■ **AVAILABLE DATA**
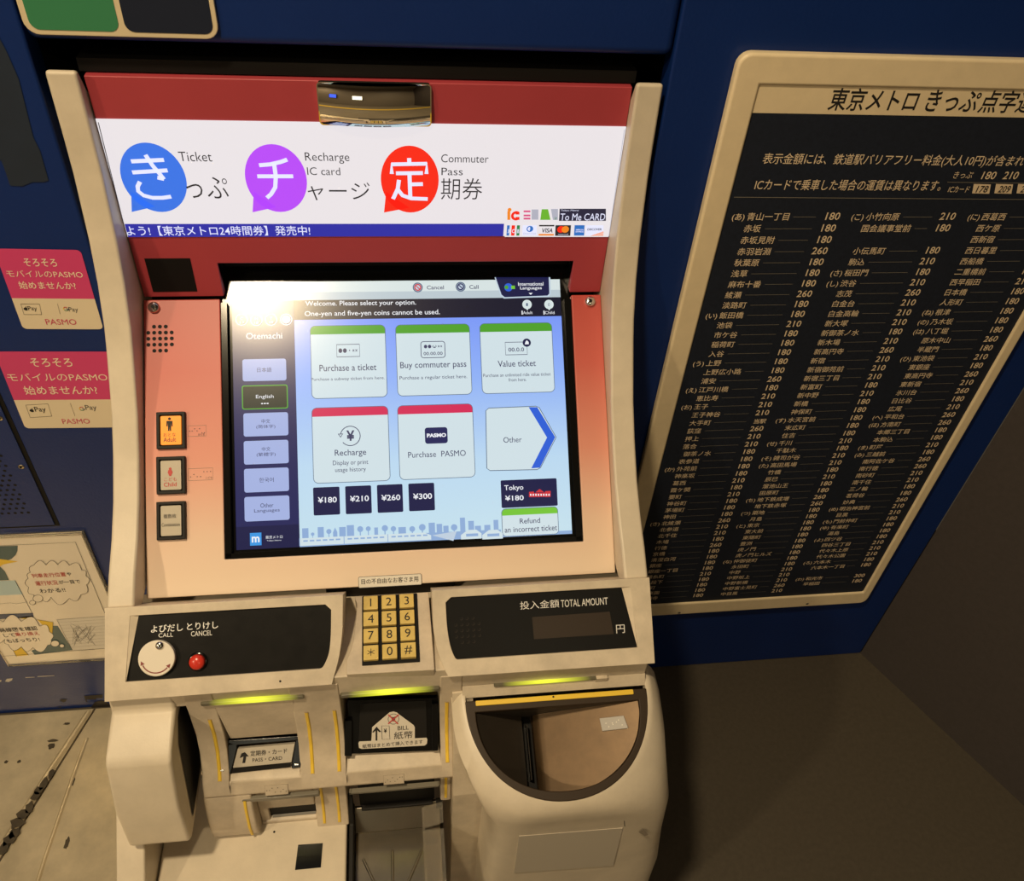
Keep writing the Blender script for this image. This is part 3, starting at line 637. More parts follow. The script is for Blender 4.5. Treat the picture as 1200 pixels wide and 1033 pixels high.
ps([(434, 232), (560, 232), (560, 244), (434, 244)], SIGNK); b.text(HEAD, 'VISA', z8(450, 296), z8(544, 294), 5.2, SIGNN, H + .0006, bold=.02, shear=.15); ps([(430, 306), (556, 306), (556, 320), (430, 320)], SIGNO)
ps([(570, 234), (698, 234), (692, 322), (566, 322)], SIGNK); b.flat(HEAD, circ(HEAD.px(*z8(614, 268)), 0.0042, 20), SIGNR, H + .0006); b.flat(HEAD, circ(HEAD.px(*z8(650, 268)), 0.0042, 20), SIGNO, H + .0007); b.text(HEAD, 'mastercard', z8(590, 314), z8(672, 312), 1.4, SIGNL, H + .0008)
ps([(728, 234), (810, 234), (806, 320), (722, 320)], SIGNDB); b.text(HEAD, 'AMERICAN', z8(736, 278), z8(800, 276), 1.6, SIGNL, H + .0006, bold=.02); b.text(HEAD, 'EXPRESS', z8(736, 294), z8(800, 292), 1.6, SIGNL, H + .0006, bold=.02)
ps([(822, 236), (966, 236), (964, 320), (820, 320)], SIGNL); b.text(HEAD, 'DISCOVER', z8(832, 278), z8(950, 276), 2.6, SIGNK, H + .0006, bold=.02); ps([(858, 322), (966, 284), (964, 322)], SIGNO)
b.build('sign_panel', tm, smooth=False)
b = MB()
mu0, mv1 = HEAD.px(*Z(7.5, 360, 80)(78, 105)); mu1, mv0 = HEAD.px(*Z(7.5, 360, 80)(1090, 500))
out = rr(mu0, mv0, mu1, mv1, 0.004, 4)
b.prism(HEAD, out, 0.0, 0.004, MIRROR)
nu, nv = 24, 10                               # domed mirror face
vs = []; inn = 0.0012
for j in range(nv + 1):
    for i in range(nu + 1):
        s_, t = i / nu, j / nv; x = mu0 + inn + (mu1 - mu0 - 2 * inn) * s_; y = mv0 + inn + (mv1 - mv0 - 2 * inn) * t
        vs.append(HEAD.P(x, y, 0.0042 + 0.0065 * (1 - (2 * s_ - 1) ** 2) + 0.0045 * (1 - (2 * t - 1) ** 2) - 0.0008))
b.add(vs, [(j * (nu + 1) + i, j * (nu + 1) + i + 1, (j + 1) * (nu + 1) + i + 1, (j + 1) * (nu + 1) + i) for j in range(nv) for i in range(nu)], MIRROR)
o = b.build('mirror', tm, angle=60); o['label'] = 'small convex mirror on the red header'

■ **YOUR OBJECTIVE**
The data should be printed again unchanged; leave its pictures out.

■ **SOLUTION**
Keep writing the Blender script for this image. This is part 3, starting at line 637. More parts follow. The script is for Blender 4.5. Treat the picture as 1200 pixels wide and 1033 pixels high.
ps([(434, 232), (560, 232), (560, 244), (434, 244)], SIGNK); b.text(HEAD, 'VISA', z8(450, 296), z8(544, 294), 5.2, SIGNN, H + .0006, bold=.02, shear=.15); ps([(430, 306), (556, 306), (556, 320), (430, 320)], SIGNO)
ps([(570, 234), (698, 234), (692, 322), (566, 322)], SIGNK); b.flat(HEAD, circ(HEAD.px(*z8(614, 268)), 0.0042, 20), SIGNR, H + .0006); b.flat(HEAD, circ(HEAD.px(*z8(650, 268)), 0.0042, 20), SIGNO, H + .0007); b.text(HEAD, 'mastercard', z8(590, 314), z8(672, 312), 1.4, SIGNL, H + .0008)
ps([(728, 234), (810, 234), (806, 320), (722, 320)], SIGNDB); b.text(HEAD, 'AMERICAN', z8(736, 278), z8(800, 276), 1.6, SIGNL, H + .0006, bold=.02); b.text(HEAD, 'EXPRESS', z8(736, 294), z8(800, 292), 1.6, SIGNL, H + .0006, bold=.02)
ps([(822, 236), (966, 236), (964, 320), (820, 320)], SIGNL); b.text(HEAD, 'DISCOVER', z8(832, 278), z8(950, 276), 2.6, SIGNK, H + .0006, bold=.02); ps([(858, 322), (966, 284), (964, 322)], SIGNO)
b.build('sign_panel', tm, smooth=False)
b = MB()
mu0, mv1 = HEAD.px(*Z(7.5, 360, 80)(78, 105)); mu1, mv0 = HEAD.px(*Z(7.5, 360, 80)(1090, 500))
out = rr(mu0, mv0, mu1, mv1, 0.004, 4)
b.prism(HEAD, out, 0.0, 0.004, MIRROR)
nu, nv = 24, 10                               # domed mirror face
vs = []; inn = 0.0012
for j in range(nv + 1):
    for i in range(nu + 1):
        s_, t = i / nu, j / nv; x = mu0 + inn + (mu1 - mu0 - 2 * inn) * s_; y = mv0 + inn + (mv1 - mv0 - 2 * inn) * t
        vs.append(HEAD.P(x, y, 0.0042 + 0.0065 * (1 - (2 * s_ - 1) ** 2) + 0.0045 * (1 - (2 * t - 1) ** 2) - 0.0008))
b.add(vs, [(j * (nu + 1) + i, j * (nu + 1) + i + 1, (j + 1) * (nu + 1) + i + 1, (j + 1) * (nu + 1) + i) for j in range(nv) for i in range(nu)], MIRROR)
o = b.build('mirror', tm, angle=60); o['label'] = 'small convex mirror on the red header'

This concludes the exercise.